Friday, January 11, 2013

Should we #MinttheCoin?

The trillion dollar platinum coin idea is making all the headlines these days.

Background on the Coin:
Co-Author of Platinum Coin Law Weighs In
What about money scares everyone so much?

Background on where the idea came from:
Trillion Dollar Coin Inventor
Origins of the TDPC


The Fiscal Cliff was averted at the last second, as I expected. The deal struck was horrible for pretty much everyone. Bush income tax cuts were kept intact for everyone under $400,000/yr, but the payroll tax cut was allowed to expire. So, in reality, pretty much everyone's taxes went up. Yay, us.

Now the new point of argument is back on the debt ceiling. Congress reached an agreement to avert the point they created to provide motivation to get a budget done (fiscal cliff), but now they have a new point they created to provide motivation to get a budget done (debt ceiling). Economically, the debt ceiling serves no useful purpose. Hitting it would be disastrous, far worse and more unknown than the fiscal cliff.

If we allow ourselves to hit the ceiling, we will in effect declare voluntary default. This is like telling the bank you have the money to pay off your loan, but don't want to pay it off, except that you are a currency user and could actually run out of money to pay your loan and the government as currency issuer can never run out of money.
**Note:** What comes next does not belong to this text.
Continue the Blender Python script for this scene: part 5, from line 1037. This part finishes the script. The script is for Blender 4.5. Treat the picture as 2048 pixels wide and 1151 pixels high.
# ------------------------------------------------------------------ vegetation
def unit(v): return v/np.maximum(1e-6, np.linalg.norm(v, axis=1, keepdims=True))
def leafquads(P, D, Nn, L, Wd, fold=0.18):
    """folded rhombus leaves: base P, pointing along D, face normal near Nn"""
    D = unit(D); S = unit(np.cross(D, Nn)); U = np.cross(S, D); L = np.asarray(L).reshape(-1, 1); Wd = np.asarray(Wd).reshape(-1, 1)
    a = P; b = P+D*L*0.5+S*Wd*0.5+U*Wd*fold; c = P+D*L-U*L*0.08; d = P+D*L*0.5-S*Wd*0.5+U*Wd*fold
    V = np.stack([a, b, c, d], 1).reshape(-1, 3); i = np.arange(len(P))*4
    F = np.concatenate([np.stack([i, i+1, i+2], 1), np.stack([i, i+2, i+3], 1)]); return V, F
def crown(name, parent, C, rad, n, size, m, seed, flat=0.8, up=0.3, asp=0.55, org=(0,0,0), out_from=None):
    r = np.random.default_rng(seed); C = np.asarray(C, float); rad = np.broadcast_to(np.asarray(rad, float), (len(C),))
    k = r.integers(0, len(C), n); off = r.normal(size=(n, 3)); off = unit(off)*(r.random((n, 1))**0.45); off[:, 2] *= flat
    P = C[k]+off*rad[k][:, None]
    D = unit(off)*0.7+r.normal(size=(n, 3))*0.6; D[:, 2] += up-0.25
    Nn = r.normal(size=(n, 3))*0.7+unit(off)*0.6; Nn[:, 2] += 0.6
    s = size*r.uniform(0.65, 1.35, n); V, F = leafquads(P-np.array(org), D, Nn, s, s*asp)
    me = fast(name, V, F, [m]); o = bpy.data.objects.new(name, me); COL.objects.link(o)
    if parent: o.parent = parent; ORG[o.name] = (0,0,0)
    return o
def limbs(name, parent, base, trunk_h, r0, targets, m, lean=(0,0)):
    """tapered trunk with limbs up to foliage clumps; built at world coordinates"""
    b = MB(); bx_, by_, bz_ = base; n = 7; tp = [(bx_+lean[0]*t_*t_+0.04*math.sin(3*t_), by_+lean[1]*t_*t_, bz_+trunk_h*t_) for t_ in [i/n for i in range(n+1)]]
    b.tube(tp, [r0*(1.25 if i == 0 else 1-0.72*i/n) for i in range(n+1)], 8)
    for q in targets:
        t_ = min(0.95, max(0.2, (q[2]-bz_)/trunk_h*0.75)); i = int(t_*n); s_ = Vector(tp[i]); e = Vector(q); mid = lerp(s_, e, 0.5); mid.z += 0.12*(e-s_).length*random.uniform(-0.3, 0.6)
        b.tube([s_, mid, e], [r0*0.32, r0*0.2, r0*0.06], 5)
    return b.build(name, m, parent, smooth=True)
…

What are some of the effects of voluntary default?

1) Faith in the dollar would be gone or shaken severely. The safest assets worldwide are U.S. Treasuries. Failing to make good on them would shake confidence in them and the entire dollar system. All of which amounts to Global Financial Crisis, part II which is much, much worse than part I.

2) Spending would drop precipitously. Increased uncertainty and decreased confidence in worldwide financial markets would mean people would hoard money out of fear of losing more. Spending = someone else's income. So when spending decreases, income decreases. This is the good ol' paradox of thrift. We need to increase spending, not decrease it.

3) Unemployment would go back up. Perhaps faster and way worse than in 2008-9.

4) That deficit we're trying to close would get much bigger. So those wanting to close it wouldn't win in this scenario either.

5) Probable deflation, which further hurts household's balance sheet positions.

6) Interest rates would probably go haywire.

7) Stock market collapse, again. Any gains made since '08 would likely be gone again. Retirement savings and pension funds would be hurt badly, if not completely wiped out.

Basically, we can't and won't hit the debt ceiling. So why are politicians threatening to do so?

Economically, the ceiling is useless, which is why we should just get rid of it, but politically it is a tool to try to limit government spending or the size of government. But note that the size of the debt isn't a measure of the size of government. It IS the measure of the savings in US dollars of all those who hold treasury securities, which includes US citizens. So setting a debt ceiling doesn't usefully limit the size of government either.

Hitting the ceiling just isn't an option. We shouldn't even have a ceiling. If we expect our economy to grow, then we should expect the debt to get bigger and bigger forever and ever and this isn't a bad thing and won't cause hyperinflation.

So if the choice is between minting the coin and hitting the ceiling, the choice is easy. Mint the coin.

The Treasury can mint the coin because of a loophole in the law, but that doesn't mean doing so is invalid or not a viable option. It is very valid, real, and viable. It demonstrates very well that the issuer of the currency does not need to issue debt to spend. It issues debt in part to drain reserves from the private sector to avoid inflation and to control interest rates. It also issues debt to provide safe assets to the private sector.

Spending without issuing debt does not automatically mean inflation. To get inflation, we must spend past capacity. We have lots of unused capacity in our economy, we aren't going to cause inflation with the trillion dollar coin.

Minting the coin would only prolong the malaise of our moderate deficit providing low growth overall. It wouldn't fix the economy by itself.

That said, I am not in favor of using the coin. I would much rather our politicians come together and make a budget suitable for good growth and a strong economy with full employment and a robust financial system. They don't seem to want to do that. It is terrible that one party would unilaterally exploit a loophole in the law to support its own ends, but it is also terrible that a party would hold hostage the economy with a needless debt ceiling because they can't find common ground in the budgeting process. To me, it doesn't matter which party is which. If they were reversed, I'd feel the same.

It is all extremely disappointing. It is disappointing that they don't understand their own monetary system and it is even more disappointing they can't work together.

In summary, 3>2>1.

1) Hit debt ceiling. Voluntarily default on promised payments. Economic disaster.

2) Mint the coin. Avoid economic catastrophe, but continue low growth malaise.

3) Repeal the debt ceiling. Cut payroll taxes. Spend more on infrastructure and less on defense and porkbelly spending. Don't worry about the deficit and debt. Focus on unemployment, inflation, GDP, and poverty instead.

1 comment:

  1. Minting the coin would certainly educate people about MMT. "Hey you know how you think the economy is like a household, can a household do this?!" It would be a wake up call to how the economy is run. Would people be happy or grumpy? Only one way to find out.